By Sridhar Krishnaswami

Washington OCT. 22. The United States has formally circulated a revised draft at the United Nations on the new Iraq resolution. The Bush administration, in an effort to come to terms with serious objections in the Security Council, has left out an explicit authorisation on the use of force. But concerns do remain.

The new draft resolution was circulated at a meeting of the five Permanent Council members; and the ambassadors are due to meet again on Tuesday in New York to proceed with whatever instructions they had received from their capitals. Washington is confident that its new resolution will find acceptance. The key attention is on France, which has taken a tough stance on any use force against Iraq. Paris has been maintaining for the last five weeks that it is for two resolutions, one on the use of force coming only after weapons inspectors reported to the Council that the mission had failed on account of Iraq going back on the terms. Washington's decision to step back on the explicit authorisation over the use of force does not mean that the Republican administration is subscribing to the French idea. Rather, the U.S. is now agreeable to a two-phase process but within a single resolution. And this is where some of the persisting concerns are. Under the new scheme of things, the draft apparently continues to say that Iraq is in "material breach'' of U.N. resolutions, a term that the United States could use later for a military response. Further, key diplomats at the world body are worried about persistent U.S. language saying that Iraq had been warned of "serious consequences''. But there are things that the Bush administration has done over and beyond the dropping of explicit language on the use of force. And these have been taken note of in a positive manner.

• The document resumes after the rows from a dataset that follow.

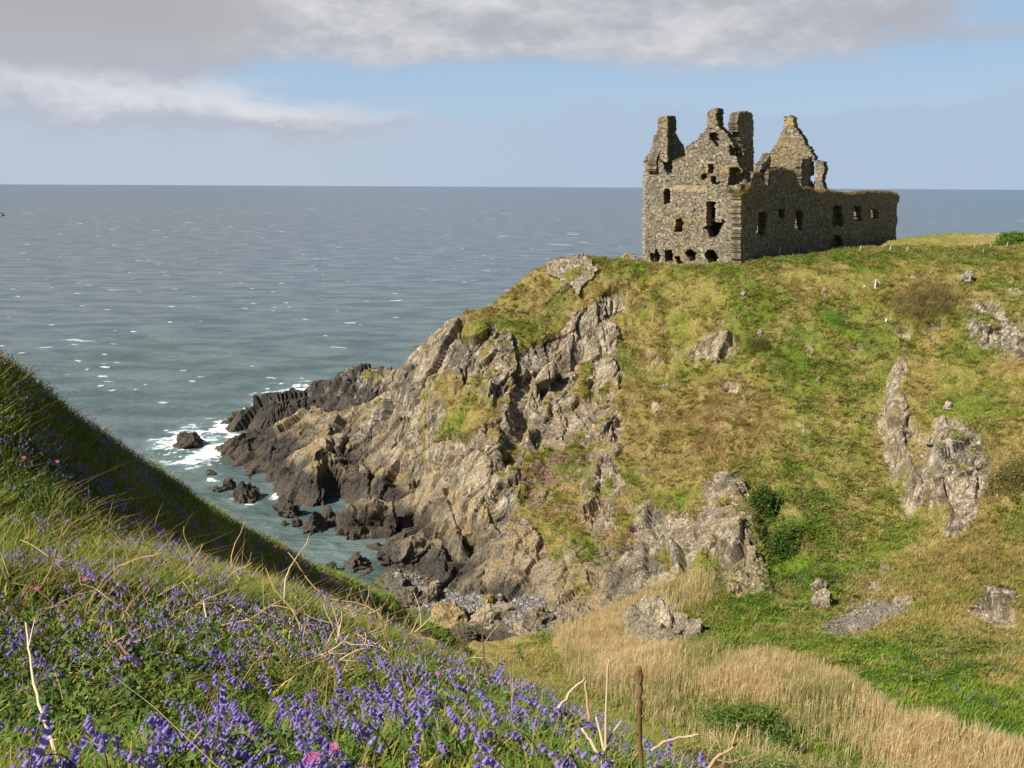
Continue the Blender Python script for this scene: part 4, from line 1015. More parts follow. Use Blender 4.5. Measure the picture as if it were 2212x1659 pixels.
# sea thrift on the ledges, scurvy grass and campion in white patches
def flower_patch(name, spots, colr, size, per, seed):
    r2 = np.random.default_rng(seed); Vs, Fs, Cs, off = [], [], [], 0
    for px, py, ra, cnt in spots:
        c0 = hit([px], [py], t0=40)[0]
        cl = r2.normal(0, ra, (max(3, cnt // per), 2))
        k = r2.integers(0, len(cl), cnt)
        xy = c0[:2] + cl[k] + r2.normal(0, ra * .18, (cnt, 2))
        P3 = np.stack([xy[:, 0], xy[:, 1], ground_z(xy[:, 0], xy[:, 1]) + r2.uniform(.06, .22, cnt)], 1)
        c = np.array(colr) * r2.uniform(.75, 1.2, cnt)[:, None]
        V, F, C = leaf_quads(P3, r2.uniform(.6, 1.2, cnt) * size, c, r2, .9)
        V2, F2, C2 = leaf_quads(P3, r2.uniform(.6, 1.2, cnt) * size, c, r2, .9)
        for v_, f_, c_ in ((V, F, C), (V2, F2, C2)):
            Vs.append(v_); Fs.append(f_ + off); Cs.append(c_); off += len(v_)
    return mesh_np(name, np.concatenate(Vs), np.concatenate(Fs), LEAF, False, dict(col=np.concatenate(Cs)))
th_ = [(1170, 1010, .9, 170), (1200, 990, 1.0, 220), (1180, 1035, 1.0, 260), (1150, 1060, .9, 160), (1225, 1000, .9, 160), (1160, 1085, .7, 80), (1240, 1070, .9, 110), (1215, 1110, .9, 110), (1250, 1000, .6, 80), (1120, 1090, .6, 60), (1270, 1120, .7, 60), (1140, 1030, .6, 80),
       (1395, 735, .5, 40), (1350, 1072, .5, 40), (1370, 1140, .7, 40), (1300, 1090, .6, 30), (1080, 900, .6, 30), (995, 765, .5, 24), (1050, 870, .5, 24), (1215, 655, .8, 40), (1160, 590, .8, 50), (1255, 552, .6, 40), (1900, 692, .25, 16), (1925, 548, .25, 10), (1400, 1020, .6, 24), (1330, 1180, .6, 30), (960, 830, .5, 30)]
tag(flower_patch('sea_thrift_flowers', th_, (.62, .30, .50), .075, 9, 31), kind='stuff')
wh_ = [(1760, 905, .9, 60), (1800, 950, .8, 50), (1735, 870, .5, 30), (1905, 905, .5, 60), (1912, 880, .4, 40), (2075, 1000, 1.0, 60), (2040, 1000, .7, 40), (1610, 1090, .7, 60), (1640, 1110, .6, 50), (2080, 1090, 1.0, 70), (1375, 775, .6, 40), (2110, 1330, .5, 50), (1740, 1290, 1.2, 40), (2130, 950, .8, 40), (1985, 1000, .6, 30), (1960, 1130, .6, 30), (1500, 700, .8, 14)]
tag(flower_patch('white_campion_flowers', wh_, (.72, .70, .58), .06, 6, 33), kind='stuff')

# ------------------------------------------------------------------ reed bed on the gully floor
n = 1300000
x, y = rg.uniform(-4, 50, n), rg.uniform(31, 72, n)
zz = ground_z(x, y); Pr = np.stack([x, y, zz], 1)
rm = mask('reeds', x, y)
dens = sstep(.2, .8, rm) * (.16 + .84 * sstep(.33, .50, fbm(Pr, 4.5, 3, 321)))
ok = (rg.random(n) < dens * .6) & in_frame(Pr, 160) & (rock_at(x, y) < .4)
Pr = Pr[ok]; Pr = Pr[rg.permutation(len(Pr))[:105000]]; n = len(Pr)
hgt = (1.0 + .75 * fbm(Pr, 5.0, 2, 322)) * rg.uniform(.7, 1.2, n) * (.75 + .25 * sstep(.3, .7, mask('reeds', Pr[:, 0], Pr[:, 1])))
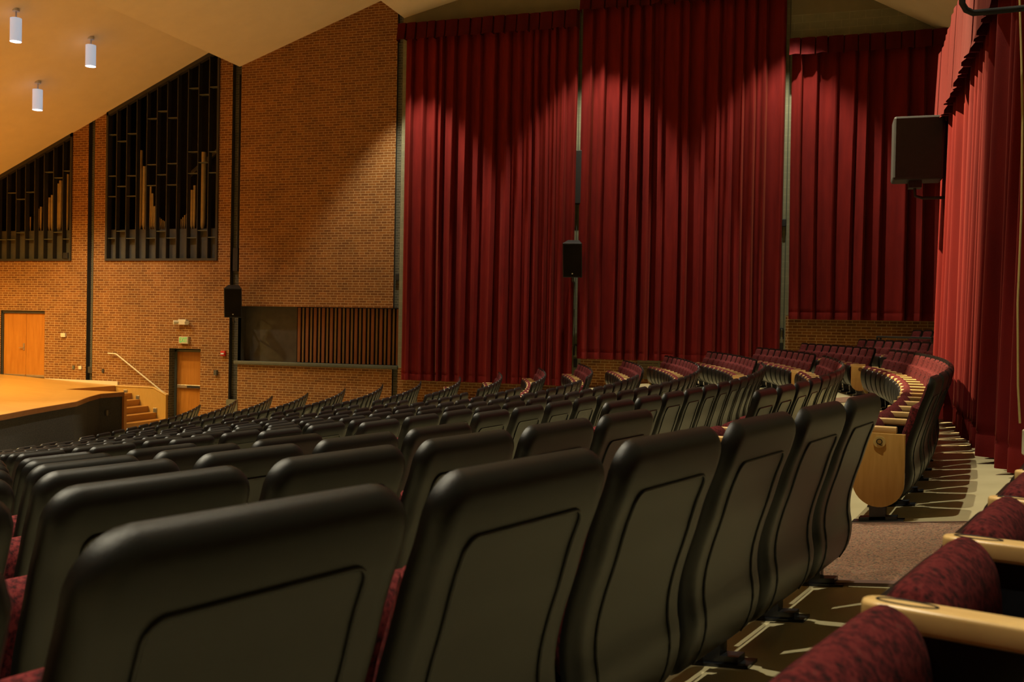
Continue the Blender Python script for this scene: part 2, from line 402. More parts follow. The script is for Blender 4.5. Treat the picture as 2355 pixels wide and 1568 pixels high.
tag(link_mesh('ceiling', finish(bm, 'ceiling', M['ceiling'])), 'stepped beige ceiling sloping up from the stage', 'ceiling', kind='structure')
# ledge and baseboard
bm = bmesh.new(); box(bm, -18.40, -12.60, -.10, .06, 2.17, 2.28)
bevel_all(bm, .012)
tag(link_mesh('trim_7', finish(bm, 'trim_7', M['trim'], .6)), 'grey steel ledge capping the low brick wall', 'trim', kind='structure')
bm = bmesh.new(); box(bm, -26.04, -22.95, -.06, .0, 1.30, 1.44)
tag(link_mesh('baseboard_right', finish(bm, 'baseboard_right', M['cream'])), 'pale baseboard along the brick at stage level', 'baseboard', kind='structure')
bm = bmesh.new(); box(bm, -18.7, -18.29, -.03, .05, -.3, 1.0); box(bm, -19.72, -18.7, -.04, .0, -.1, .42)
tag(link_mesh('trim_8', finish(bm, 'trim_8', M['vent'])), 'low grey base block beside the exit door', 'trim', kind='structure')

# doors
def door_exit():
    d = empty('door_1', (0, 0, 0)); tag(d, 'single orange wood exit door with a push bar', 'door', kind='structure')
    simple('door_leaf', M['door_wood'], d, lambda b: box(b, -20.86, -19.74, .34, .39, .12, 2.50), bevel=.004)
    def fr(b):
        box(b, -20.94, -20.86, .30, .42, .1, 2.56); box(b, -20.94, -19.72, .30, .42, 2.50, 2.58)
    simple('door_frame', M['trim'], d, fr)
    p = simple('push_bar', M['steel'], d, lambda b: box(b, -20.80, -19.78, .25, .30, 1.29, 1.40), bevel=.01)
    simple('bar_end', M['black'], p, lambda b: box(b, -20.40, -19.84, .235, .26, 1.30, 1.37), bevel=.005)
def door_double():
    d = empty('door_2', (0, 0, 0)); tag(d, 'orange wood double door opening onto the stage', 'door', kind='structure')
    for x0, x1 in ((-27.94, -26.965), (-26.955, -26.09)):
        simple('door_leaf', M['door_wood'], d, lambda b: box(b, x0, x1, .09, .14, 1.46, 3.70), bevel=.004)
    def fr(b):
        box(b, -28.0, -27.94, .05, .16, 1.42, 3.72); box(b, -28.0, -26.08, .05, .16, 3.70, 3.80)
    simple('door_frame', M['dark_steel'], d, fr)
    h = simple('lock_plate', M['steel'], d, lambda b: box(b, -27.08, -27.02, .07, .09, 2.40, 2.64), bevel=.004)
    simple('lever_handle', M['steel'], h, lambda b: cyl(b, (-27.05, .04, 2.48), (-27.22, .04, 2.48), .014))
    simple('kick_plate', M['steel'], d, lambda b: (box(b, -27.92, -26.98, .075, .09, 1.46, 1.54), box(b, -26.94, -26.10, .075, .09, 1.46, 1.54)))
door_exit(); door_double()

# ------------------------------------------------------------------ organ grilles and pipes
def ceil_line(s): return 8.59+.44*(s+28.09)
def grille(s0, s1, n, bars, label):
    g = empty('organ_grille', ((s0+s1)/2, 0, GZ)); ox = (s0+s1)/2
    tag(g, label, 'grille', 'organ chamber grilles')
    def T(s): return s-ox
    def back(b):
        zt = ceil_line(s1)+.6
        z0 = 0
        for q in (((s0,2.0,z0),(s1,2.0,z0),(s1,2.0,zt-GZ),(s0,2.0,zt-GZ)), ((s0,.32,z0),(s0,2.,z0),(s0,2.,zt-GZ),(s0,.32,zt-GZ)), ((s1,.32,z0),(s1,2.,z0),(s1,2.,zt-GZ),(s1,.32,zt-GZ)), ((s0,.4,1.05),(s1,.4,1.05),(s1,2.,1.05),(s0,2.,1.05))):
            b.faces.new([b.verts.new((T(p[0]), p[1], p[2])) for p in q])
    simple('chamber_lining', M['chamber'], g, back)
    simple('lower_panel', M['grey_panel'], g, lambda b: box(b, T(s0), T(s1), .18, .22, 0, 1.08))
    def frame(b):
        t = .075
        prism(b, [(T(s0), 0), (T(s1), 0), (T(s1), ceil_line(s1)-GZ), (T(s1)-t, ceil_line(s1)-GZ-.02), (T(s1)-t, t), (T(s0)+t, t), (T(s0)+t, ceil_line(s0)-GZ), (T(s0), ceil_line(s0)-GZ)], 'y', -.05, .18)
        prism(b, [(T(s0), ceil_line(s0)-GZ-.13), (T(s1), ceil_line(s1)-GZ-.13), (T(s1), ceil_line(s1)-GZ+.05), (T(s0), ceil_line(s0)-GZ+.05)], 'y', -.05, .10)
    simple('frame', M['grille_paint'], g, frame)
    step = (s1-s0)/n
    for k in range(1, n):
        s = s0+k*step
        simple('fin', M['grille_paint'], g, lambda b: box(b, T(s)-.015, T(s)+.015, -.01, .17, .07, ceil_line(s)-GZ-.02))
    for k, bl in enumerate(bars):
        for z in bl:
            if z < ceil_line(s0+k*step)-.1:
                simple('crossbar', M['trim'], g, lambda b: box(b, T(s0+k*step)+.02, T(s0+(k+1)*step)-.02, 0, .16, z-GZ-.012, z-GZ+.012))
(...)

It includes dropping of a demand for military units to accompany weapons inspectors. The U.S. also dropped an earlier insistence that the Permanent Five could send their own weapons inspections personnel. Meanwhile, the President, George W. Bush, has said that he will try diplomacy "one more time'' and seemed to back away from an impression that he and his administration are bent upon driving the Iraqi leader, Saddam Hussein, out of power. "We don't believe he's going to change. However, if he were to meet all conditions of the United Nations... that in itself would signal that the regime has changed'', the President said. "We've tried diplomacy. We're trying it one more time'', he said.

Mr. Bush also drew a distinction between Iraq and North Korea, both of whom he had referred early this year as being members of the so-called axis of evil. "What makes him (Saddam Hussein) even more unique is the fact that he's actually gassed his own people."